What self-healing operations look like in practice

Across complex support environments, AI-managed operations have already shown what this model can deliver. Publicis Sapient has helped clients reduce incident backlogs tenfold, improve mean time to resolution by up to 8x, reduce operational costs by up to 45% and shift teams from reactive support toward more predictive operations. In one high-volume reporting environment, automated agents supported recurring activities such as validation, recovery and issue triage across more than 15 core services, reducing alert noise and improving resolution speed. In other complex multi-platform environments, organizations have reduced operational debt, lowered repeat issues and improved uptime by introducing self-healing workflows and clearer operating accountability.

For banks and post-trade operators, the relevance is clear. The same operating principles apply to payment exceptions, service delays, file-processing issues, downstream reconciliation problems and reporting bottlenecks. The objective is not just to respond faster when continuity is at risk. It is to make continuity less fragile in the first place.

Built for resilience after launch

Modernization creates value only if the run model evolves with it. Otherwise, faster delivery on the front end is offset by manual coordination, recurring incidents and operational drag on the back end.

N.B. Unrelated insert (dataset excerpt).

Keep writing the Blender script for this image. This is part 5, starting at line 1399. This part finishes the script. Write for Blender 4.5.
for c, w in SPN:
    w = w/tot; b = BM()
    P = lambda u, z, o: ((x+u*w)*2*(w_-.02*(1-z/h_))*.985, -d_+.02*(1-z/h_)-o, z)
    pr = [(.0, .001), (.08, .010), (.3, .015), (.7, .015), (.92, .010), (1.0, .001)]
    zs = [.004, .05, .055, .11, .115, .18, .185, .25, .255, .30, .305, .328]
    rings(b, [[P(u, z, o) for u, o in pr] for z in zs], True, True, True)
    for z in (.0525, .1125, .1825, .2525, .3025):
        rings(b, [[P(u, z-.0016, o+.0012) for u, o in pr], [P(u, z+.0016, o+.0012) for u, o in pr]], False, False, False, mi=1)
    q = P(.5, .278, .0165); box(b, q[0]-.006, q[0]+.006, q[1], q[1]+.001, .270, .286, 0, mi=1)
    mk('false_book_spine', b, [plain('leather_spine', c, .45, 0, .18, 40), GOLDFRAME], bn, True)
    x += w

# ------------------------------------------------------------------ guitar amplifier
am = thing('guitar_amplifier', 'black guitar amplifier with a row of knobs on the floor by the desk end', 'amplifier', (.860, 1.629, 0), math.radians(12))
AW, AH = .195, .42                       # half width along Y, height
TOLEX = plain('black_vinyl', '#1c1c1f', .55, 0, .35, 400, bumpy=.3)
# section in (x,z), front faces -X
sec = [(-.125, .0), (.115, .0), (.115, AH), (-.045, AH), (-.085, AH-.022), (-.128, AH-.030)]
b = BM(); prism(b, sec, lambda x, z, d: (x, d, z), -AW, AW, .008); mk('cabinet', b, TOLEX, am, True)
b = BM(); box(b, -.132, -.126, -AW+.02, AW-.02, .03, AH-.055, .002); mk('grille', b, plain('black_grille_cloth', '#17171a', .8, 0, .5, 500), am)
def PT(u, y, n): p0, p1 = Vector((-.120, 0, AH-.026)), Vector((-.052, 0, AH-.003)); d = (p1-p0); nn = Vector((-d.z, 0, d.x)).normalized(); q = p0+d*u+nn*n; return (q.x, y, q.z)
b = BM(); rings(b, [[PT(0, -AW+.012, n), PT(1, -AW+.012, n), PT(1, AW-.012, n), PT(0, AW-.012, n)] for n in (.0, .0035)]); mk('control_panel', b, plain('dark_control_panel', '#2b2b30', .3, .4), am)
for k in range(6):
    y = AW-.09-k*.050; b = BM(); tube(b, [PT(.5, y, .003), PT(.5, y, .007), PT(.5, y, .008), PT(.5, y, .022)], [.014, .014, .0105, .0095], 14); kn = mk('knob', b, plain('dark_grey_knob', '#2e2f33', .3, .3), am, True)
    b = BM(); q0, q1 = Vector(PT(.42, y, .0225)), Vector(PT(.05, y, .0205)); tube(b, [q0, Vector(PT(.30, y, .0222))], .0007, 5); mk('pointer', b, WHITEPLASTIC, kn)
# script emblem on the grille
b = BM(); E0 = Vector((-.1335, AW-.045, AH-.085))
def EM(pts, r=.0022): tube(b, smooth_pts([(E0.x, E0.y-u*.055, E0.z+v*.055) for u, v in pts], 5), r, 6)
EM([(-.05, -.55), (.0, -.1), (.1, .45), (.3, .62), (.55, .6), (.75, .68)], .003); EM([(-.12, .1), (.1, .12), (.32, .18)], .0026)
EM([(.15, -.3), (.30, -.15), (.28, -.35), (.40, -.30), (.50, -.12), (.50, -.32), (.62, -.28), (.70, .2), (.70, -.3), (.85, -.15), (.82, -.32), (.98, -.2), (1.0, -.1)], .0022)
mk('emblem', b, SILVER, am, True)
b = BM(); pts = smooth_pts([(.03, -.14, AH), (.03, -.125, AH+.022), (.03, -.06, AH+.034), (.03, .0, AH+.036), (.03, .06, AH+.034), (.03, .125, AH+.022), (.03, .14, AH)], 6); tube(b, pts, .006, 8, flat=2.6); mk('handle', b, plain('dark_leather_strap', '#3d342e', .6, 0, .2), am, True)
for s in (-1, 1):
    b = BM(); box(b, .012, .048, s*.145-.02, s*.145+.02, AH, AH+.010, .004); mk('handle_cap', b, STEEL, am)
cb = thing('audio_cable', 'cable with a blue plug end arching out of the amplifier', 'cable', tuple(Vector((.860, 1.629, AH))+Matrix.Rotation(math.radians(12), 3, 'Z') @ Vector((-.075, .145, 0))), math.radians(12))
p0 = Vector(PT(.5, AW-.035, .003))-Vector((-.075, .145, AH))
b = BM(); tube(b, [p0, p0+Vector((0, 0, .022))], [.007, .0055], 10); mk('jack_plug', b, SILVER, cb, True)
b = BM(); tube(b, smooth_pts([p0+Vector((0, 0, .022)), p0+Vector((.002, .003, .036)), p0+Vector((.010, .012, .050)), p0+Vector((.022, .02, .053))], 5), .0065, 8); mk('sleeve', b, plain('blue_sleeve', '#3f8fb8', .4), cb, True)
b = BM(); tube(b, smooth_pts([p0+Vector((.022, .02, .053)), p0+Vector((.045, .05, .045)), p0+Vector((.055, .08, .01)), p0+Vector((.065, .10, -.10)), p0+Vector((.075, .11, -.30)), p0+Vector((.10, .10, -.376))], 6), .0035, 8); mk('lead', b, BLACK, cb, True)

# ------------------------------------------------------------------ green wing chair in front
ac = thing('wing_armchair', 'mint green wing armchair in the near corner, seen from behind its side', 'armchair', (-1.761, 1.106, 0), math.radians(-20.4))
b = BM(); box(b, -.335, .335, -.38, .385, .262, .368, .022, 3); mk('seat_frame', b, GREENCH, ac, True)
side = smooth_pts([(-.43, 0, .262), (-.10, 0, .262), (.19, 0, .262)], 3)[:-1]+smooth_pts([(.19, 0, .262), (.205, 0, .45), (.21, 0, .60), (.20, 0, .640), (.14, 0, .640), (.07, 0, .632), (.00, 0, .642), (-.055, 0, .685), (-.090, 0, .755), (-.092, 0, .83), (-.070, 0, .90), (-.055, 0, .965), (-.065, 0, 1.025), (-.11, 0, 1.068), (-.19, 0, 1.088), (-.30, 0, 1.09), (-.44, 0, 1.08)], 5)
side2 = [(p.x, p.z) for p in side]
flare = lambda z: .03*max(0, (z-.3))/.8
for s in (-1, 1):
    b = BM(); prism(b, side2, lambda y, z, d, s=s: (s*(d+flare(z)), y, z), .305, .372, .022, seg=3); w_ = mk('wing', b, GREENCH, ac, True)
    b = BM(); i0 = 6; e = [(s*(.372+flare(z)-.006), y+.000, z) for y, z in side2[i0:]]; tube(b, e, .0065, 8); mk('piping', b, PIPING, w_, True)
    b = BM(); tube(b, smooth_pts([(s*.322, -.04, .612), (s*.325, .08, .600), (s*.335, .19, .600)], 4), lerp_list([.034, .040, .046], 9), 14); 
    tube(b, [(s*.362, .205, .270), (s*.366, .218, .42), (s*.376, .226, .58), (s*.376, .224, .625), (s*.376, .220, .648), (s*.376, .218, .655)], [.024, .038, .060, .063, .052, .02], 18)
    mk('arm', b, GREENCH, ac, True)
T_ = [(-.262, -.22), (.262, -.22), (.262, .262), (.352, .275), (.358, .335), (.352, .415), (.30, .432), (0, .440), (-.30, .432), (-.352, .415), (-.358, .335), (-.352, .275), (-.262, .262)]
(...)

Sapient Sustain helps close that gap. It gives banks a way to run modern platforms with more intelligence, more automation and more control after go-live. By connecting operational context, enabling autonomous action within guardrails and learning continuously from live outcomes, it helps institutions reduce dependence on people-heavy support and move toward self-healing operations that improve over time.

That is how banks avoid replacing legacy technical debt with new operational debt. And that is how modernization, cloud migration and platform launch continue delivering value long after the initial transformation is complete.

Operate with confidence on day two and beyond

The question for banking leaders is no longer only how fast a platform can be built or migrated. It is how reliably it can run under real operational pressure.

With Sapient Sustain, banks and market-infrastructure teams can move from reactive support to a more resilient operating model for modern platforms. One that protects payment flows, servicing, reporting and other continuity-critical journeys. One that reduces manual toil and repeat failures. And one that helps live systems become more stable, governable and efficient over time.

Because after go-live, resilience is the product.